Navy ship crashes: Worse than you thought!

In retrospect, it's a wonder the Navy hasn't had more accidents.

With our studios next door to the D.C. Metropolitan Police District 2 station, I watch daily as motorcycle cops come and go on Idaho Ave. NW. They don’t let just anyone join a police motorcycle unit, even if you slammed dirt bikes on your uncle’s farm since the age of six. To the contrary, it requires intense training and periodic re-training, all followed by tricky road tests supervised by tough old dudes with pot bellies. The best two-wheeled officers  can make 1,000-pound motorcycles do what looks impossible to us regular riders.

So it is with naval ships. No news here. Skippering a U.S. Navy vessel is a serious and extremely demanding deal. If a motorcycle cop scrapes his floorboard on a sharp turn, no big deal. If a Navy captain scrapes bottom with his ship, it’s off to a desk job.

If nothing else, the armed services are training-training-training organizations. I watched a video the other day showing preparation of a B-52 for a mission. This requires what looked like a dozen people on the ground all doing precision movements with complicated equipment. One goof and you could bend a crucial mount or punch a hole in the skin.

Yet today two admirals will appear before the House Armed Services Committee to explain why neither of two 7th Fleet ships involved in fatal collisions were certified in the missions they were conducting. Also testifying will be John Pendleton of the Government Accountability Office. His group has published many audits looking at everything from ship construction snafus to crews and operations.

A GAO report from May points out that the Navy has been reducing ship staffing since 2001. Somewhere along the line the work week went from 67 hours to 70. That cut personnel costs but started driving up maintenance costs. Under “optimal manning”, automation technology was supposed to make up for smaller crews. In fact, crew sizes crept up because the productivity yields from technology never materialized.
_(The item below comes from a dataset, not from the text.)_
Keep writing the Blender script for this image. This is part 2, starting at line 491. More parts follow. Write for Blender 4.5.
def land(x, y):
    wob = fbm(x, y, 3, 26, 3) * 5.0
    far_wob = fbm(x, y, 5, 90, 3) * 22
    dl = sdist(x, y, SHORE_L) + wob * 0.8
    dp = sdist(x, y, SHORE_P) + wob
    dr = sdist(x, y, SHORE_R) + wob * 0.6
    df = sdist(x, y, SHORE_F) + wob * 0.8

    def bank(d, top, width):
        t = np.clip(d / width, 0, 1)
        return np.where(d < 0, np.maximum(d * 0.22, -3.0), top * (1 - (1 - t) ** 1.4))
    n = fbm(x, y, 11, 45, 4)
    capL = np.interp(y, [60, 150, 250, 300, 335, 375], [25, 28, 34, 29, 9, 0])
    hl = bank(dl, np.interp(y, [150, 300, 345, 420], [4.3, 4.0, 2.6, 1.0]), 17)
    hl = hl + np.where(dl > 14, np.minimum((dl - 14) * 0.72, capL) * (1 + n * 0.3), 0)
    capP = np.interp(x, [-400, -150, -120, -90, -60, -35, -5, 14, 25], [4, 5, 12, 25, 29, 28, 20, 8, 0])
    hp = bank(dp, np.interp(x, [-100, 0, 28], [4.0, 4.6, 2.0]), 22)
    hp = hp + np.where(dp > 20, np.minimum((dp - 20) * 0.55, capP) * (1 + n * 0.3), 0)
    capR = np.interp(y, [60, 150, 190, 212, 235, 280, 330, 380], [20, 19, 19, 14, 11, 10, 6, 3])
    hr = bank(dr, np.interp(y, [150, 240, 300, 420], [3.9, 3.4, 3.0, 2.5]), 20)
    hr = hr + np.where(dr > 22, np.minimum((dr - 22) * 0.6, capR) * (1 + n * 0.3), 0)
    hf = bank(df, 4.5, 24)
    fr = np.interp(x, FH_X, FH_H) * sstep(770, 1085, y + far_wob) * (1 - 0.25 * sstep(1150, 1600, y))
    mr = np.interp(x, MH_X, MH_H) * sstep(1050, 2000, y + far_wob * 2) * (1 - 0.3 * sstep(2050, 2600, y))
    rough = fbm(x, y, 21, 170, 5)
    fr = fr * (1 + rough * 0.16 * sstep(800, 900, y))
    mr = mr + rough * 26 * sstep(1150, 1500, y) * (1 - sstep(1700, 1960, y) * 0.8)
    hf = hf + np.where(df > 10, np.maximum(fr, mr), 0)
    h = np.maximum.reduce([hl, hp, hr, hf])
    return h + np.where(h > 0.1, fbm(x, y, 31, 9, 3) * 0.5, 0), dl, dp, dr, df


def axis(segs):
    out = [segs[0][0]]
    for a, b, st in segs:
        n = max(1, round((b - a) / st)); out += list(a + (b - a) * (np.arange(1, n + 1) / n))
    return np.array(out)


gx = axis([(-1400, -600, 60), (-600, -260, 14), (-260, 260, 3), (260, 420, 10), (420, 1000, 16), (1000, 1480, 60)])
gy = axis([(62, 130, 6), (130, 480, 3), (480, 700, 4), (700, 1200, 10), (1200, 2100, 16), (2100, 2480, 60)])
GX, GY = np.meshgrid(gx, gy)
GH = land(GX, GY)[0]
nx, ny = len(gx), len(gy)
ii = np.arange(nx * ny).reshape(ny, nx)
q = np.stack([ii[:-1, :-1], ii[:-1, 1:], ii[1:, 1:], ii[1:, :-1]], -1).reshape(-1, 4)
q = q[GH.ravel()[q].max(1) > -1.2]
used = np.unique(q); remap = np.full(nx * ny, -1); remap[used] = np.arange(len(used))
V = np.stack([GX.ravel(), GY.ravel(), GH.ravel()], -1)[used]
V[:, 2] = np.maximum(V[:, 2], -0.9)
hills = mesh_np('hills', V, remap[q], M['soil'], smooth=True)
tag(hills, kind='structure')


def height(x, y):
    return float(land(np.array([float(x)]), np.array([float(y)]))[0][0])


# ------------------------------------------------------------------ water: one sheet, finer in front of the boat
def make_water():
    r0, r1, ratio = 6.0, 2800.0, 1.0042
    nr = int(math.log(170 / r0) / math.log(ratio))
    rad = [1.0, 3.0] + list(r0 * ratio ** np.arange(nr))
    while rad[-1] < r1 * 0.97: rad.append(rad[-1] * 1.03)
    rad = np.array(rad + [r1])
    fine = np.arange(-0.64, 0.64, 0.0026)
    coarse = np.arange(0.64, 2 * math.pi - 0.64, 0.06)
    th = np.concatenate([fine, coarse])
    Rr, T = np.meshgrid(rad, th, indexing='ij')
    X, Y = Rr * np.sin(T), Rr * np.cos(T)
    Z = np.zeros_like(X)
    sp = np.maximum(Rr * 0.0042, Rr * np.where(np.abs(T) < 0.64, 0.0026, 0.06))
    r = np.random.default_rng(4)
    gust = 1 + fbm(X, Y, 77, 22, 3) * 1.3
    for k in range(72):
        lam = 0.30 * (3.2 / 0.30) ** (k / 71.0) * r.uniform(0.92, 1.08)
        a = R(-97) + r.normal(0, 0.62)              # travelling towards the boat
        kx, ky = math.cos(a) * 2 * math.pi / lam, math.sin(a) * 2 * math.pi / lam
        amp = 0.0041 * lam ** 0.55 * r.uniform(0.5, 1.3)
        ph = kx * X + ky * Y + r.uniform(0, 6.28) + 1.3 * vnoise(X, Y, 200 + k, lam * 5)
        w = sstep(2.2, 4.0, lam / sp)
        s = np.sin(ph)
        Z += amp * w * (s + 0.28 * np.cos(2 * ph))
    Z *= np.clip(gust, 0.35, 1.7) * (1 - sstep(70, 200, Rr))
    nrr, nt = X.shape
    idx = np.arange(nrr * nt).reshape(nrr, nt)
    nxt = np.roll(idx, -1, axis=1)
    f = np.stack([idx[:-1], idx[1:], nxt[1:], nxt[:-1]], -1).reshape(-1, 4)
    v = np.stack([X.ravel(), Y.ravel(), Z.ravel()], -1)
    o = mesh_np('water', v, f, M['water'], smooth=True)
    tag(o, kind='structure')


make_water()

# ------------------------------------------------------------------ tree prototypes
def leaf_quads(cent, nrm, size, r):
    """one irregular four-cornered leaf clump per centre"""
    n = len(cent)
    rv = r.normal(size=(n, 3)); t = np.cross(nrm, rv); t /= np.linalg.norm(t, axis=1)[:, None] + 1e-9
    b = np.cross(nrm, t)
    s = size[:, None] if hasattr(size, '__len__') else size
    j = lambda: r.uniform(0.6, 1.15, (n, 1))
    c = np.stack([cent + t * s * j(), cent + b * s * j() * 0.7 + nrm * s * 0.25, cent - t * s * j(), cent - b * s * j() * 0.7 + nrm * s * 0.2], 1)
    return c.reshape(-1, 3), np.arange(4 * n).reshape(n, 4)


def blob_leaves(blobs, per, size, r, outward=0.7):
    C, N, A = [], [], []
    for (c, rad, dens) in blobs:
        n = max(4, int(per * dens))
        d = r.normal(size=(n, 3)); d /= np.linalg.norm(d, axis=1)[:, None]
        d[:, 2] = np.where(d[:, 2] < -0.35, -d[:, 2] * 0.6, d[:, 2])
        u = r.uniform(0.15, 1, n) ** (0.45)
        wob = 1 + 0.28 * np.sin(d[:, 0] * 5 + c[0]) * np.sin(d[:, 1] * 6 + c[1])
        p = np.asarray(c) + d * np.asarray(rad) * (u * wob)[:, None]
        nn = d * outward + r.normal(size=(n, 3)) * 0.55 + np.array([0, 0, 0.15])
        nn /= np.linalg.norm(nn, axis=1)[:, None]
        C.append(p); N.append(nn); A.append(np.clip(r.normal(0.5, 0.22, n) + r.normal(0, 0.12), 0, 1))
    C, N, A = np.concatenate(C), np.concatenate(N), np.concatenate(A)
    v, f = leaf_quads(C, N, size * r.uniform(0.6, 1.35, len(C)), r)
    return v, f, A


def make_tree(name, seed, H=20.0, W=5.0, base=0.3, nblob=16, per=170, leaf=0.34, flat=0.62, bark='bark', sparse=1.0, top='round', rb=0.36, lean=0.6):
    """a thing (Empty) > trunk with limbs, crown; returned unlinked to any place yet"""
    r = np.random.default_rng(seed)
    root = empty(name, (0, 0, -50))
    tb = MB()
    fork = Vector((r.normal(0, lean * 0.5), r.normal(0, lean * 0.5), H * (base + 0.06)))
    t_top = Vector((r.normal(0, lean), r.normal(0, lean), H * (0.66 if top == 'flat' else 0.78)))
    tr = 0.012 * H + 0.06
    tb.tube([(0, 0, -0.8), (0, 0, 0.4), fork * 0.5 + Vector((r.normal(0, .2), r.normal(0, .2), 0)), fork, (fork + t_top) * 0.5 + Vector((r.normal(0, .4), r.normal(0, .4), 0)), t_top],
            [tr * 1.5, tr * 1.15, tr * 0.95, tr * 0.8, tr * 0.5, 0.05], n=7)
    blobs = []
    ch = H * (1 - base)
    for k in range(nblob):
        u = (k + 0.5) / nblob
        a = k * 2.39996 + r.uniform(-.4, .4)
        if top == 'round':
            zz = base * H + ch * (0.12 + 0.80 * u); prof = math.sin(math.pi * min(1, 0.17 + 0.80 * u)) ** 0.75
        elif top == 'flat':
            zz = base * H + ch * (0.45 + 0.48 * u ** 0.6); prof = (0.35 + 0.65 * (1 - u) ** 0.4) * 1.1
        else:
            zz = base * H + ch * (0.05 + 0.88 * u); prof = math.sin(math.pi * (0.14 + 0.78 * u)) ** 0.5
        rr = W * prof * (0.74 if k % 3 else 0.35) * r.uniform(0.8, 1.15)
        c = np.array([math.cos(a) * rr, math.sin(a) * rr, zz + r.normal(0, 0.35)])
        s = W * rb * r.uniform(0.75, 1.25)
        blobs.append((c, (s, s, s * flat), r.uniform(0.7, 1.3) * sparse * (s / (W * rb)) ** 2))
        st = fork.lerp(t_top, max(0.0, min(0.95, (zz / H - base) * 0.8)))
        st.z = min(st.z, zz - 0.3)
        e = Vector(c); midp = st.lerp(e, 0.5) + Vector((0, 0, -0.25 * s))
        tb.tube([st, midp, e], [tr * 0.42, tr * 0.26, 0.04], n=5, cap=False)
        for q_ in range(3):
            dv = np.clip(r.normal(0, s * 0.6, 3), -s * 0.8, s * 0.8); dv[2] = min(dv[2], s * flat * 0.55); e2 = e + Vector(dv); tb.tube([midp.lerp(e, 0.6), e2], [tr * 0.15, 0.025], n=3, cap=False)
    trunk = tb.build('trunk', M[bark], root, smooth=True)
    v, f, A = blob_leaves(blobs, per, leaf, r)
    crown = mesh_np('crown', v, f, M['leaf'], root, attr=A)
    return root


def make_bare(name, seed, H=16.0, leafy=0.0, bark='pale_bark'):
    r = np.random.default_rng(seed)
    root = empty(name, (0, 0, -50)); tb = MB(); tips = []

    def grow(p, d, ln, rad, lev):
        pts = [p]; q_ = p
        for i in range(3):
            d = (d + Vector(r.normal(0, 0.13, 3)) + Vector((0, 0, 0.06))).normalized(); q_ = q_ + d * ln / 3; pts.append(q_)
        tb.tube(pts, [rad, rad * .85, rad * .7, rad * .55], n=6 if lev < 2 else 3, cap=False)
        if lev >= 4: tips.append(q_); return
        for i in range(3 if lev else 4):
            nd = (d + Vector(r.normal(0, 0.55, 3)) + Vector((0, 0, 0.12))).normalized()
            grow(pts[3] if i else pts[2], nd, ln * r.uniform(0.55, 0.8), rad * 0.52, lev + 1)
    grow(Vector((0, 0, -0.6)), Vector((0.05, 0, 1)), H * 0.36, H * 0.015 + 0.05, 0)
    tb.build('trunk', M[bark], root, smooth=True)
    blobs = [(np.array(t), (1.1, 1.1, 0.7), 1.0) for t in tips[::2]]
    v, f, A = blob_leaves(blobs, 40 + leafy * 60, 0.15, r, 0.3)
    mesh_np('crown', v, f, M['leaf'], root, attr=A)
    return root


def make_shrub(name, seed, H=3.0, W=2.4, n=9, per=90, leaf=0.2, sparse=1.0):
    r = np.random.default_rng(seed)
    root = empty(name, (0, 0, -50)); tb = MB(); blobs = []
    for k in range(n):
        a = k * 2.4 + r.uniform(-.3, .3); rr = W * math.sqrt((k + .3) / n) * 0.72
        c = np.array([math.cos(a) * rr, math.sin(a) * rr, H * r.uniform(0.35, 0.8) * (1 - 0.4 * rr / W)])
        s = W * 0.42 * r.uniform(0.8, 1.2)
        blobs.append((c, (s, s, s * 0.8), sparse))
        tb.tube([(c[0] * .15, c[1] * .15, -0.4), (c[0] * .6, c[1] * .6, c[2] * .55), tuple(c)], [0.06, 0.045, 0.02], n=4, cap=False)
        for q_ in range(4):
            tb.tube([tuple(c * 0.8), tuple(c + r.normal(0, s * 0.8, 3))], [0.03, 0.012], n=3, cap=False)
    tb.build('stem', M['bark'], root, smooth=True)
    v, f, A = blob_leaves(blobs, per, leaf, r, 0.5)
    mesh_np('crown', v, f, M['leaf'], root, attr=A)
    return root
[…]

So why lengthen the workweek?

It turns out, starting in 2010 the Navy reviewed “optimal manning” and restored some of the ship-board positions by 2015. One reason is injury rates also rose in the so-called optimal period. But it kept the 70-hour workweek. A subsequent Navy review, the GAO reports found this eye-popper:

“Sailors were on duty 108 hours a week, exceeding their weekly on-duty allocation of 81 hours. This on-duty time included 90 hours of productive work—20 hours per week more than the 70 hours that is allotted in the standard workweek. This, in turn, reduced the time available for rest and resulted in sailors spending less time sleeping than was allotted, a situation that the study noted could encourage a poor safety culture.” A 2014 Navy study found a persistent problem in obtaining sufficient billets to properly man its ships. In turns out, during much of that on-board overtime, the more senior or experienced crew members are training the less-experienced, instead of sleeping. Which means ships leave port with pre-existing training gaps.

See where this is going?

In recent years, deployments have grown longer and more frequent, as noted by analyst and former Navy officer Bryan Clark in my recent interview with him.

It all adds up to an overworked and understaffed Navy, now sending ships in to crowded, contested waters without having met the Navy’s own certification standards. If the police won’t send a single officer out on a $25,000 motorcycle without the proper training and certification, why should the Navy send out a billion dollar ship with 2,600 sailors aboard who aren’t all trained sufficiently? The question has neither a single answer, nor a single goat on which to load the blame. It’s proof, though, that the concept of doing more with less is a fool’s errand.